→ EXERCISE DATA
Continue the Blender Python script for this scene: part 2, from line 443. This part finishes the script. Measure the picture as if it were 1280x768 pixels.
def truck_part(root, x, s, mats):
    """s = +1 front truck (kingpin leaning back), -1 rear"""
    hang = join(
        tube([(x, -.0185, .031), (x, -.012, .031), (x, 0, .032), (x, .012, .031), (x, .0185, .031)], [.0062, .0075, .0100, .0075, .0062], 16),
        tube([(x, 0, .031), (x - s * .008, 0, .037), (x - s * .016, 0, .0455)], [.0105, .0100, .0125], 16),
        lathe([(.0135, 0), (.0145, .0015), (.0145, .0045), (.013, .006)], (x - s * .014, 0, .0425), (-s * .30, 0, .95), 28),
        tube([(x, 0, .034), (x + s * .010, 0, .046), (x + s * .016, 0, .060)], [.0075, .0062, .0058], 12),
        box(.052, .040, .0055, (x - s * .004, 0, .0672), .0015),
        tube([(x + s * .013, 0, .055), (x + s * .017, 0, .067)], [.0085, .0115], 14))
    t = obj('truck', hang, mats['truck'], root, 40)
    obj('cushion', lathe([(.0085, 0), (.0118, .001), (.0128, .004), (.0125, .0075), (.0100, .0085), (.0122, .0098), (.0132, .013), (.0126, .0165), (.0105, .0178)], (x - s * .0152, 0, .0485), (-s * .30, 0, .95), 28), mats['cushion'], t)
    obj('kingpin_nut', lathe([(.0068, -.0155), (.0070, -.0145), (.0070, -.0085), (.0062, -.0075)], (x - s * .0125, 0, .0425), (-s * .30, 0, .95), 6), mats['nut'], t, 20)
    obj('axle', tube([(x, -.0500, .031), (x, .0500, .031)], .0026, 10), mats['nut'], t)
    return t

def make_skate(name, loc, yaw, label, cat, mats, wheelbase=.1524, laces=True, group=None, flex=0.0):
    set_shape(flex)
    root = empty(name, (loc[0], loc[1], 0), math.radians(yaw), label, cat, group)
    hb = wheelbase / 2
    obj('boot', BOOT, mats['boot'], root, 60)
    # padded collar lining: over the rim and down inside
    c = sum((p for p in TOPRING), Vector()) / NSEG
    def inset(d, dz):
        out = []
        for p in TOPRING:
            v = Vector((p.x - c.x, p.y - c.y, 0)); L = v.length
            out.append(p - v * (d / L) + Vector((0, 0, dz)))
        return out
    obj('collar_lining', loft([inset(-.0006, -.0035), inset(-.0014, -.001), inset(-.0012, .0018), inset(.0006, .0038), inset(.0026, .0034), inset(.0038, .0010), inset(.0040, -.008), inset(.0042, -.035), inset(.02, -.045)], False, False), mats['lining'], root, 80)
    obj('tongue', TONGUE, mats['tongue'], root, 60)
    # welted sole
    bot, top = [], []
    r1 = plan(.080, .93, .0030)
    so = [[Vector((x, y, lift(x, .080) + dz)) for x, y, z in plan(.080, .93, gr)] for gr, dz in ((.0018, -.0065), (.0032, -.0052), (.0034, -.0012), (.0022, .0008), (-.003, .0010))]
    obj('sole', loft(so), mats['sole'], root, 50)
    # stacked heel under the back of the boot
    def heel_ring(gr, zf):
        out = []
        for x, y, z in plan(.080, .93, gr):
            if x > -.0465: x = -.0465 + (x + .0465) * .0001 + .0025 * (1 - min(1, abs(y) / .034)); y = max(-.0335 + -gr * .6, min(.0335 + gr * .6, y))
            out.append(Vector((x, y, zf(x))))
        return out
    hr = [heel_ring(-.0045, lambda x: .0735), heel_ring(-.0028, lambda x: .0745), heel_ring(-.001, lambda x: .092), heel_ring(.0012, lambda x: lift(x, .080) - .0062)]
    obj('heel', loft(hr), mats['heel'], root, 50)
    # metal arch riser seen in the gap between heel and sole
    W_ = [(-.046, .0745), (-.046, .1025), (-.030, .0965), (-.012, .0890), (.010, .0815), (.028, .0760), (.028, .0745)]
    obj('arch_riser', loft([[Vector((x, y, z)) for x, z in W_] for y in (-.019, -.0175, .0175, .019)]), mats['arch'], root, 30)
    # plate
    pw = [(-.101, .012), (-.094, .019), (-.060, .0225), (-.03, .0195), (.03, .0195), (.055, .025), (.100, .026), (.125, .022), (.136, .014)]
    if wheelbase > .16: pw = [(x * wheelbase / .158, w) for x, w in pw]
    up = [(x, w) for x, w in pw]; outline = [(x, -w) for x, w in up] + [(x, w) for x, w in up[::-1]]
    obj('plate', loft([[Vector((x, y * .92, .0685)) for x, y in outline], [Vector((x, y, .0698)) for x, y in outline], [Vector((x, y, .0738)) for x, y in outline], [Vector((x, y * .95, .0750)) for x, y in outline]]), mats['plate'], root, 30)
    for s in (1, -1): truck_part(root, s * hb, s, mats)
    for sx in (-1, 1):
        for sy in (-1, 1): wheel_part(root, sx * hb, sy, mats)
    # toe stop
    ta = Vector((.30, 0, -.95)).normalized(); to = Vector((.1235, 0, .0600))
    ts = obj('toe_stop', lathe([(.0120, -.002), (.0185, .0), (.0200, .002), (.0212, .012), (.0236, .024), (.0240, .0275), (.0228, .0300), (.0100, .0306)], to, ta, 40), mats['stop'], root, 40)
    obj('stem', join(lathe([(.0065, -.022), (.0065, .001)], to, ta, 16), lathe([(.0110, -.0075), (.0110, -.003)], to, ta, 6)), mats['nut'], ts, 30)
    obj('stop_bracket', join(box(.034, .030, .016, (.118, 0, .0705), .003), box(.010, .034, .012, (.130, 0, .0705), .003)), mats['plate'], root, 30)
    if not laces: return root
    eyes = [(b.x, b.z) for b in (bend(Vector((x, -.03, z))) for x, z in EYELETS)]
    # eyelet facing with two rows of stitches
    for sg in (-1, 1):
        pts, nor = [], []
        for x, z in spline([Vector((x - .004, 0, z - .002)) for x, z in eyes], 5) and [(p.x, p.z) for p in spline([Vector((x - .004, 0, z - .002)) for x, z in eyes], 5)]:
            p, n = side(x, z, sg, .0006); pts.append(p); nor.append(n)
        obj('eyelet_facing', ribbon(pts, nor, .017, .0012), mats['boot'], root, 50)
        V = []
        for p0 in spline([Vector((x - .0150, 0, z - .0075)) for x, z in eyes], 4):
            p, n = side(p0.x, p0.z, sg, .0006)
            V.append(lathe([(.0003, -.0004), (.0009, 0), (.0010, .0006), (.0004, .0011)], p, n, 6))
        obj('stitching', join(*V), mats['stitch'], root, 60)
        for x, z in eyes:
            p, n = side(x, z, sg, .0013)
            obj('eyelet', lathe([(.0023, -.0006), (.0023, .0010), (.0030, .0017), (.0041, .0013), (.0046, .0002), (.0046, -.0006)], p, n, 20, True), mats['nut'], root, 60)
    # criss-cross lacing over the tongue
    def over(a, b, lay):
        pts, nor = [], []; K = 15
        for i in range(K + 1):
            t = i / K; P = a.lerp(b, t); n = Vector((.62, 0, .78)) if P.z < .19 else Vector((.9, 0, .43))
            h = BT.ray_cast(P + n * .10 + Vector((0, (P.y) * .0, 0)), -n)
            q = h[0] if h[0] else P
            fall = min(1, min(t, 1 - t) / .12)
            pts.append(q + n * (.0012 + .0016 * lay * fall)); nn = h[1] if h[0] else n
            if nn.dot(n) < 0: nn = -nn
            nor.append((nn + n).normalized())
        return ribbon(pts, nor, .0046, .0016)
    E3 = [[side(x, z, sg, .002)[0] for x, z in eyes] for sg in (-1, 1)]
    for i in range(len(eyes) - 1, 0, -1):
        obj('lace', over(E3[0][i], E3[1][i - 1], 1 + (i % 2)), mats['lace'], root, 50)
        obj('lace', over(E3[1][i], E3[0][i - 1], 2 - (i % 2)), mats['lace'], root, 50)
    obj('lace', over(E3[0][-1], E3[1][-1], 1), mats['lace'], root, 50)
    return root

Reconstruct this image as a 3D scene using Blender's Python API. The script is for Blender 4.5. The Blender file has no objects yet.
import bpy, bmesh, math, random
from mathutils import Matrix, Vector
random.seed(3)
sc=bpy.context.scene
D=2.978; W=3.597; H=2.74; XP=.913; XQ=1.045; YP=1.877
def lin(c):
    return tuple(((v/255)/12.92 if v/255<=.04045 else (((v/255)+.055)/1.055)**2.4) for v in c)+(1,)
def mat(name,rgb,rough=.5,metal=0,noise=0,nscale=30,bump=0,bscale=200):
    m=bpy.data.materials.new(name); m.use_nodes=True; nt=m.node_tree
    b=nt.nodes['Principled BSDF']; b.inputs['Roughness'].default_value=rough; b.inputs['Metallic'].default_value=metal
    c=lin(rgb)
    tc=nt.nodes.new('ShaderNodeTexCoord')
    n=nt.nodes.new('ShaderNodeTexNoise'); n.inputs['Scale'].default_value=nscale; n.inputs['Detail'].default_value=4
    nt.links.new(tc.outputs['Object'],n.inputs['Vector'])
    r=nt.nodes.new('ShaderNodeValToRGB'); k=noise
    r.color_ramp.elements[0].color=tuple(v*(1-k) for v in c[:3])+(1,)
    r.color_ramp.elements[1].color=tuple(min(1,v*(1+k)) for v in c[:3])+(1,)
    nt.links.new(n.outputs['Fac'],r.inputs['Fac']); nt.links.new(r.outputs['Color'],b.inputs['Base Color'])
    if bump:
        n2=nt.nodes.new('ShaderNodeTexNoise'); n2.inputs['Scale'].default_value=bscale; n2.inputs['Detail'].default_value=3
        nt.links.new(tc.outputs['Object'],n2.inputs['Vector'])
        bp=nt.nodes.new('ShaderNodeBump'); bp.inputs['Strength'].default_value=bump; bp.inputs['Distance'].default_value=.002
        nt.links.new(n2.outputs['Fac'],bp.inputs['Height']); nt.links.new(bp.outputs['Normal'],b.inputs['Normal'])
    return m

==

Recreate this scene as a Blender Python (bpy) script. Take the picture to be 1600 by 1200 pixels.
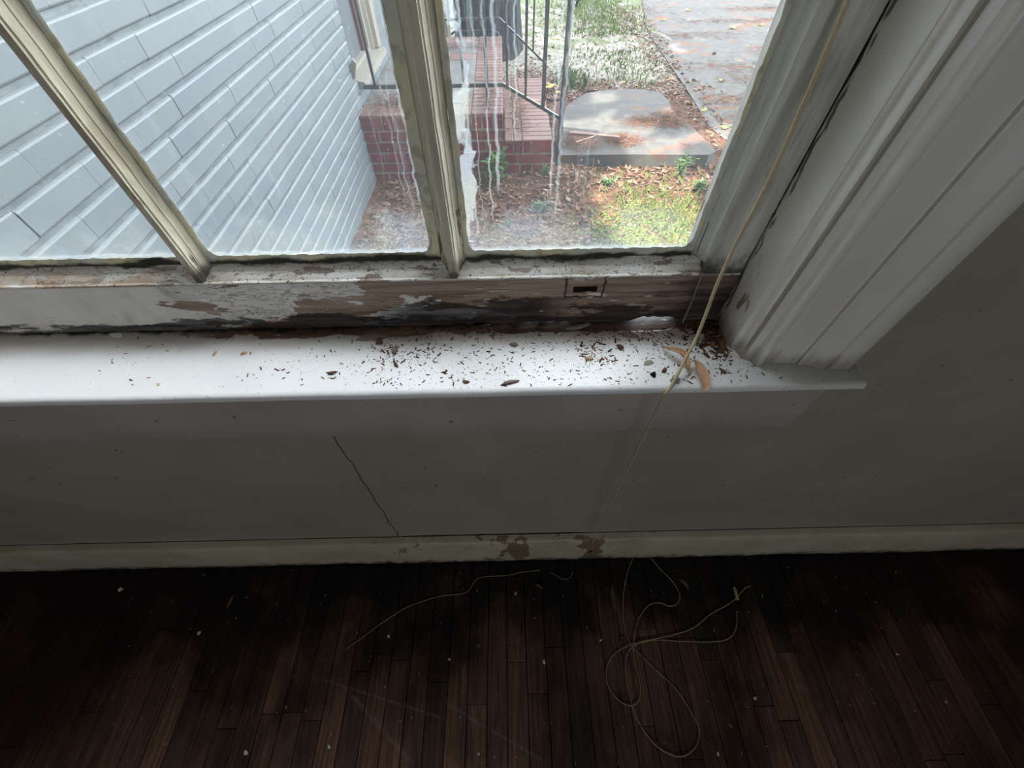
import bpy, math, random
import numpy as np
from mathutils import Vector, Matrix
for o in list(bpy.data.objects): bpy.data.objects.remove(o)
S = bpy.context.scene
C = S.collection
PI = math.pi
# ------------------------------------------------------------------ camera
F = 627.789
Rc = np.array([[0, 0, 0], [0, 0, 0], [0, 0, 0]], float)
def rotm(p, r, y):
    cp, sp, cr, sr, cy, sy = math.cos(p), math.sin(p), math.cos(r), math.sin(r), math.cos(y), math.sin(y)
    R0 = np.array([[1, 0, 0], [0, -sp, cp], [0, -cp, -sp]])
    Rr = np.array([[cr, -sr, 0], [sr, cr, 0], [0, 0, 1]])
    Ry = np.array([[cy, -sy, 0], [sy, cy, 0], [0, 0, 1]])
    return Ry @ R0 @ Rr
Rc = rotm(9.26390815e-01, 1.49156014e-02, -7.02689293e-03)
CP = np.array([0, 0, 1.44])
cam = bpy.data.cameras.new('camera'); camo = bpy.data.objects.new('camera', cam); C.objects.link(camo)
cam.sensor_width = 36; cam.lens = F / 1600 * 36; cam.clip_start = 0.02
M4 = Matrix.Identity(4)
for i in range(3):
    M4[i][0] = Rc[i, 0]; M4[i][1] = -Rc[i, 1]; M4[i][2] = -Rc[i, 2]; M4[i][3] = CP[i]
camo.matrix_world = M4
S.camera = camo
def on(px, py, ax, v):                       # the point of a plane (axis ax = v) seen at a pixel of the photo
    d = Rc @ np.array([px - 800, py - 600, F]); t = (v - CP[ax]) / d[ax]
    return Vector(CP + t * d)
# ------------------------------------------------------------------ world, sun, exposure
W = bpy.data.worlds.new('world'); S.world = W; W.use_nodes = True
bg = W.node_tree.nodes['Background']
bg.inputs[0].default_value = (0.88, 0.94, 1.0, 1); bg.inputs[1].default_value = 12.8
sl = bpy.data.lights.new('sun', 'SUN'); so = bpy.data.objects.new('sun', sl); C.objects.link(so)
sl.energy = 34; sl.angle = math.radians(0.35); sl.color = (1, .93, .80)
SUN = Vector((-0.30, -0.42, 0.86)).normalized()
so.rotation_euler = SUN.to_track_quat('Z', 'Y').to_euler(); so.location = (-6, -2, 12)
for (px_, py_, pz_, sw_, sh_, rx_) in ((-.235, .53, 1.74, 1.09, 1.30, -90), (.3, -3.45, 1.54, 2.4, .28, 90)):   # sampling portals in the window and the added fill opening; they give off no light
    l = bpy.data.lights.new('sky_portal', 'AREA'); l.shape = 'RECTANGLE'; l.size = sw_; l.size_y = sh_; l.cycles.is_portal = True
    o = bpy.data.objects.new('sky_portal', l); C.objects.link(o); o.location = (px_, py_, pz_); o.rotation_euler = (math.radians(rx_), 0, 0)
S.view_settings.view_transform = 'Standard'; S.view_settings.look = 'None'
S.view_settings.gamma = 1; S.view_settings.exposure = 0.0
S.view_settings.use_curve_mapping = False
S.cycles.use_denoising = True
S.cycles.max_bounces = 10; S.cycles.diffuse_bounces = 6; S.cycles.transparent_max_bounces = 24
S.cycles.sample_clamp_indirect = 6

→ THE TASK
Look through the entries above and list every line containing "scene".

→ ANSWER BELOW
Continue the Blender Python script for this scene: part 2, from line 443. This part finishes the script. Measure the picture as if it were 1280x768 pixels.
Reconstruct this image as a 3D scene using Blender's Python API. The script is for Blender 4.5. The Blender file has no objects yet.
sc=bpy.context.scene
Recreate this scene as a Blender Python (bpy) script. Take the picture to be 1600 by 1200 pixels.
S = bpy.context.scene